The resulting collection of sets [by considering the sets corresponding to all the predicates of form ##P(x)##] will be the "arithmetic sets". They will be much bigger than collection of computable sets (or even c.e. sets).


P.S.
I was also thinking about what could be the best way to associate (total) functions with sets in a reasonable way.
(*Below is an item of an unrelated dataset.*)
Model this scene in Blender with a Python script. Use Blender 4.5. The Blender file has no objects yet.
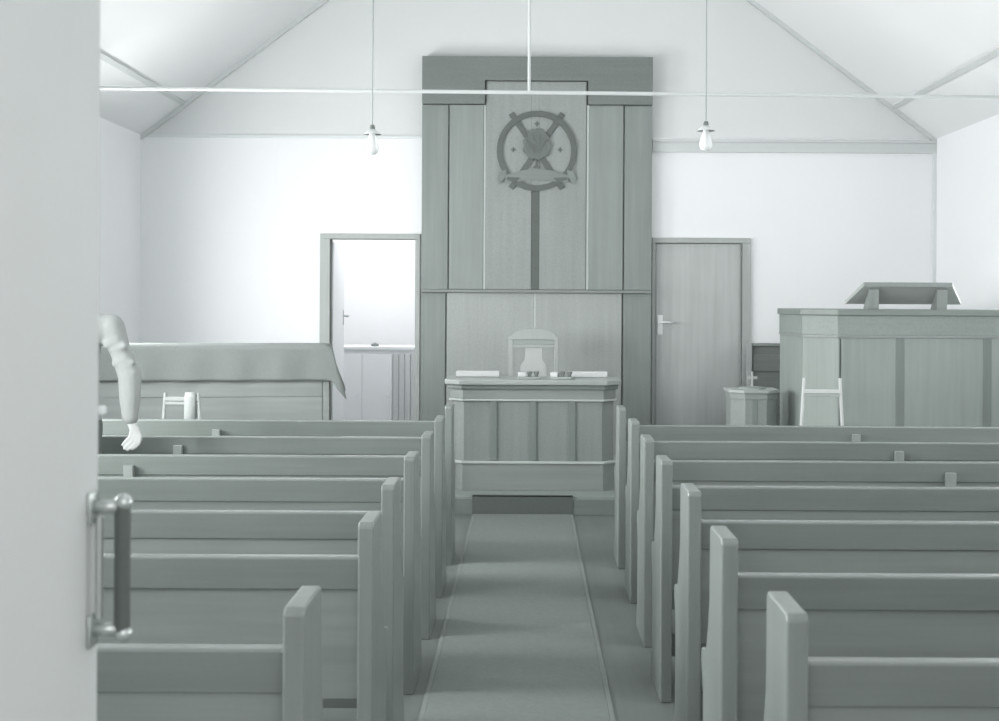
import bpy, bmesh, math, random
from mathutils import Vector, Matrix
random.seed(7)
S = bpy.context.scene
C = S.collection
PI = math.pi

# ------------------------------------------------------------------ materials
def lin(c):
    c /= 255.0
    return c / 12.92 if c <= 0.04045 else ((c + 0.055) / 1.055) ** 2.4
def col(r, g, b):
    m = (r + g + b) / 3.0            # the print's tone is nearly neutral
    return tuple(lin(m + .7 * (c - m)) for c in (r, g, b)) + (1.0,)

def nodes(name):
    m = bpy.data.materials.new(name); m.use_nodes = True
    nt = m.node_tree
    return m, nt, nt.nodes['Principled BSDF']

def mix_rgb(nt, fac, a, b):
    n = nt.nodes.new('ShaderNodeMix'); n.data_type = 'RGBA'
    nt.links.new(fac, n.inputs[0]); n.inputs[6].default_value = a; n.inputs[7].default_value = b
    return n.outputs[2]

def wood(name, base, var=0.12, grain='Z', rough=0.45, scale=1.0, spec=0.4, flecks=False):
    """wood with grain streaks along one object axis, offset per object"""
    m, nt, p = nodes(name)
    tc = nt.nodes.new('ShaderNodeTexCoord')
    oi = nt.nodes.new('ShaderNodeObjectInfo')
    mp = nt.nodes.new('ShaderNodeMapping')
    s = {'X': (1.2, 26, 26), 'Y': (26, 1.2, 26), 'Z': (26, 26, 1.2)}[grain]
    mp.inputs['Scale'].default_value = [v * scale for v in s]
    add = nt.nodes.new('ShaderNodeVectorMath'); add.operation = 'ADD'
    mul = nt.nodes.new('ShaderNodeVectorMath'); mul.operation = 'SCALE'
    mul.inputs[0].default_value = (13.0, 7.0, 9.0)
    nt.links.new(oi.outputs['Random'], mul.inputs['Scale'])
    nt.links.new(tc.outputs['Object'], add.inputs[0]); nt.links.new(mul.outputs[0], add.inputs[1])
    nt.links.new(add.outputs[0], mp.inputs['Vector'])
    nz = nt.nodes.new('ShaderNodeTexNoise'); nz.inputs['Scale'].default_value = 1.0
    nz.inputs['Detail'].default_value = 5; nz.inputs['Roughness'].default_value = 0.6
    nt.links.new(mp.outputs[0], nz.inputs['Vector'])
    big = nt.nodes.new('ShaderNodeTexNoise'); big.inputs['Scale'].default_value = 2.3
    big.inputs['Detail'].default_value = 2
    nt.links.new(add.outputs[0], big.inputs['Vector'])
    mx = nt.nodes.new('ShaderNodeMath'); mx.operation = 'MULTIPLY_ADD'
    nt.links.new(nz.outputs['Fac'], mx.inputs[0]); mx.inputs[1].default_value = 0.7
    sc2 = nt.nodes.new('ShaderNodeMath'); sc2.operation = 'MULTIPLY'; sc2.inputs[1].default_value = 0.3
    nt.links.new(big.outputs['Fac'], sc2.inputs[0]); nt.links.new(sc2.outputs[0], mx.inputs[2])
    fac = mx.outputs[0]
    if flecks:
        fl = nt.nodes.new('ShaderNodeTexNoise'); fl.inputs['Scale'].default_value = 70
        fl.inputs['Detail'].default_value = 3
        nt.links.new(add.outputs[0], fl.inputs['Vector'])
        m2 = nt.nodes.new('ShaderNodeMath'); m2.operation = 'MULTIPLY_ADD'
        nt.links.new(fl.outputs['Fac'], m2.inputs[0]); m2.inputs[1].default_value = 0.45
        s3 = nt.nodes.new('ShaderNodeMath'); s3.operation = 'MULTIPLY'; s3.inputs[1].default_value = 0.55
        nt.links.new(fac, s3.inputs[0]); nt.links.new(s3.outputs[0], m2.inputs[2])
        fac = m2.outputs[0]
    rng = nt.nodes.new('ShaderNodeMapRange')
    rng.inputs['From Min'].default_value = 0.3; rng.inputs['From Max'].default_value = 0.7
    nt.links.new(fac, rng.inputs['Value'])
    a = [max(0, v * (1 - var)) for v in base[:3]] + [1]
    b = [min(1, v * (1 + var)) for v in base[:3]] + [1]
    nt.links.new(mix_rgb(nt, rng.outputs[0], a, b), p.inputs['Base Color'])
    p.inputs['Roughness'].default_value = rough
    p.inputs['Specular IOR Level'].default_value = spec
    bp = nt.nodes.new('ShaderNodeBump'); bp.inputs['Strength'].default_value = 0.06
    bp.inputs['Distance'].default_value = 0.002
    nt.links.new(nz.outputs['Fac'], bp.inputs['Height']); nt.links.new(bp.outputs[0], p.inputs['Normal'])
    return m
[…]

If we consider an arbitrary set ##A \subseteq \mathbb{N}##, one way seems to be look at it seems to be to write the set in (strictly) increasing order as: ##A=\{a_0,a_1,a_2,.....\}##. Then we could define define a function ##f:\mathbb{N} \rightarrow \mathbb{N}## as:
##f(0)=a_0##
##f(1)=a_1-a_0-1##
In general, for an arbitrary ##n \in \mathbb{N}## with ##n \geq 1##, we could set:
##f(n)=a_n-a_{n-1}-1##

For the case where ##A## has finite number of elements perhaps we could set ##f## to be ##0## [as a default of sorts] for all inputs where the input to function is greater equal to number of elements in ##A##.

Is this way of association fully satisfactory though? I am not sure. Corresponding to computable sets, this correspondence will yield computable functions. Corresponding to c.e. sets, this correspondence will yield a bigger collection than computable functions (but still halt-computable).